Argentina
January 16, 2026

Buenos Aires blackout exposes lack of high-voltage grid investment

Nearly one million people were left without power after a failure at a transformer substation in Morón. According to former power secretary Paulo Farina, the incident once again exposes deep flaws in transmission planning and the urgent need for long-delayed structural investments.
By Strategic Energy

By Strategic Energy

January 16, 2026
blackout

A new large-scale power outage left close to one million users without electricity in the Buenos Aires Metropolitan Area (AMBA), after a technical failure at the Morón transformer substation, operated by Edenor, triggered the disconnection of four high-voltage transmission lines (220 kV).

The impact was immediate. Around 3,000 MW of load were lost, equivalent to nearly 15% of Argentina’s total electricity demand. At the same time, Automatic Generation Disconnection (DAG) systems were activated, forcing several power plants offline and affecting the distribution network operated by Edesur.

For Paulo Farina, former Undersecretary of Electric Power, the episode once again highlights the consequences of inadequate long-term planning and the lack of concrete action to improve grid stability.

“Both Edenor and Edesur should be making significant investments. They lack transformer substations. The original logic was that these works would go hand in hand with 500 kV transmission projects led by the federal government—but the reality is that neither 500 kV nor 220 kV lines are being built,” Farina said.

“The Buenos Aires ring system is fragile, and any heatwave pushes it to its limits. Transmission expansion plans have existed for years, but they were always postponed. Even if the problem were tackled today, these are investments that take at least three years to complete,” he added.

While the technical failure in Morón may have been a specific event, the underlying problem lies in years of delayed investment to expand transmission capacity.
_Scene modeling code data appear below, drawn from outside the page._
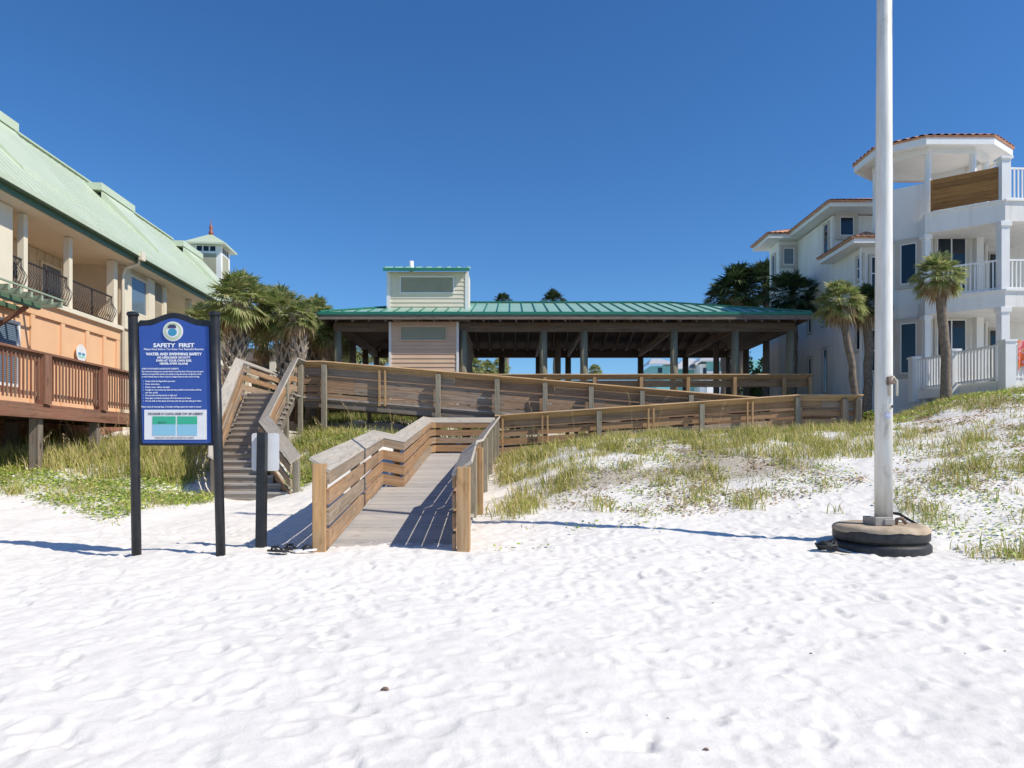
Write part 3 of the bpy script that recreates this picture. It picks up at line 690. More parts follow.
# ------------------------------------------------------------------ pavilion
pv = empty('pavilion', (2, 30, 3.25), 'long open-sided picnic pavilion with green metal hip roof on round timber posts', 'pavilion')
EX0, EX1, EY0, EY1, EZ = -7.15, 11.1, 26.0, 35.0, 6.72
RX0, RX1, RYc, RZ = -2.8, 6.9, 30.4, 7.98
c = MB()
def roofplane(mb, A, B, C, D, th=.05):
    n = (Vector(B)-Vector(A)).cross(Vector(D)-Vector(A)).normalized()
    if n.z < 0: n = -n
    P = [Vector(p) for p in (A, B, C, D)]; mb.hexa([p-n*th for p in P]+P)
c = MB()
roofplane(c, (EX0, EY0, EZ), (EX1, EY0, EZ), (RX1, RYc, RZ), (RX0, RYc, RZ))
roofplane(c, (EX1, EY1, EZ), (EX0, EY1, EZ), (RX0, RYc, RZ), (RX1, RYc, RZ))
for (a, b_, r) in (((EX0, EY1, EZ), (EX0, EY0, EZ), (RX0, RYc, RZ)), ((EX1, EY0, EZ), (EX1, EY1, EZ), (RX1, RYc, RZ))):
    c.extr([a, b_, r], (0, 0, -.05))
rf = c.build('roof', M['green_metal'], pv)
# standing seams
c = MB()
def seamline(mb, p, q, h=.045, w=.035): mb.bar(Vector(p)+Vector((0, 0, h/2)), Vector(q)+Vector((0, 0, h/2)), w, h)
xx = EX0+.35
while xx < EX1-.2:
    def topat(x):
        if x < RX0: t = (x-EX0)/(RX0-EX0)
        elif x > RX1: t = (EX1-x)/(EX1-RX1)
        else: t = 1
        return t
    t = topat(xx)
    seamline(c, (xx, EY0, EZ), (xx, EY0+(RYc-EY0)*t, EZ+(RZ-EZ)*t)); xx += .48
yy = EY0+.3
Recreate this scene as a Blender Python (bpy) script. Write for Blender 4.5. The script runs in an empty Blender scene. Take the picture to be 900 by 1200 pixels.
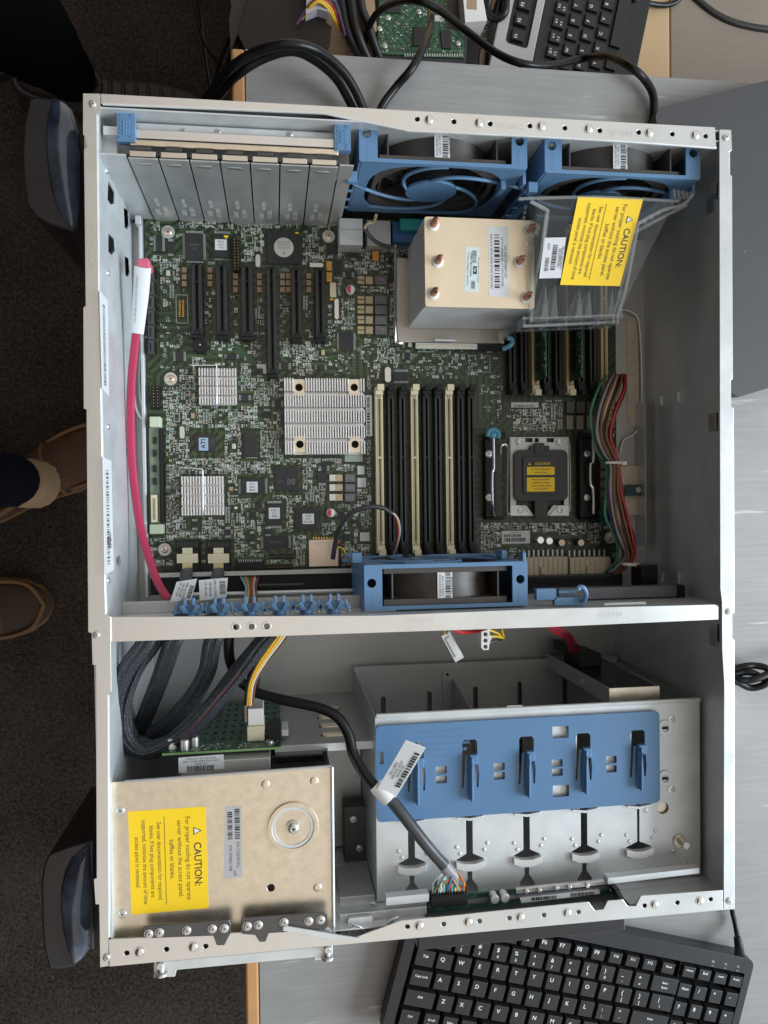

Short-term fixes versus structural solutions

As a result of these delays, system operators have increasingly relied on short-term measures. One such response has been the deployment of energy storage systems, including 713 MW of battery capacity awarded under the AlmaGBA tender, designed to cushion demand peaks.

“Speed was prioritised,” Farina explained. The idea is to charge batteries during low-demand periods and discharge them at the medium-voltage level during peaks, avoiding saturation of the high-voltage grid. However, he stressed that this remains a temporary solution.

“The Milei administration decided not to fully fund investments through tariffs, instead requiring companies to invest and recover costs over more than five years. The aim was that, once subsidies are phased out, end users paying the full price would not face tariffs as high as those seen in other regional markets,” he said.

Farina also stressed that, unlike recent blackouts in countries such as Spain and Chile, Argentina’s problem is not technological failure but chronic underinvestment in electricity infrastructure.

What can be done amid constant risk?

One long-term solution would be the swift launch of tenders for new electricity transmission projects, either through private-sector concessions or via Public-Private Partnership (PPP) schemes.

“It is surprising that the government has still not managed to launch PPP projects to expand the grid. The impact on final tariffs would be limited—at worst an additional USD 5 to 10—and there would likely be strong private-sector interest,” Farina said.

And what about distributed generation?

Farina believes the current administration is unlikely to replicate models such as Brazil’s, which rely on strong tariff incentives, even though distributed generation has helped decentralise power systems.

Instead, he suggests demand-side measures, such as installing smart meters in high-income areas that account for a disproportionate share of electricity consumption.

“It takes time and policy coordination, but it should be done. Argentina needs a clear strategy to promote rational energy consumption,” he concluded.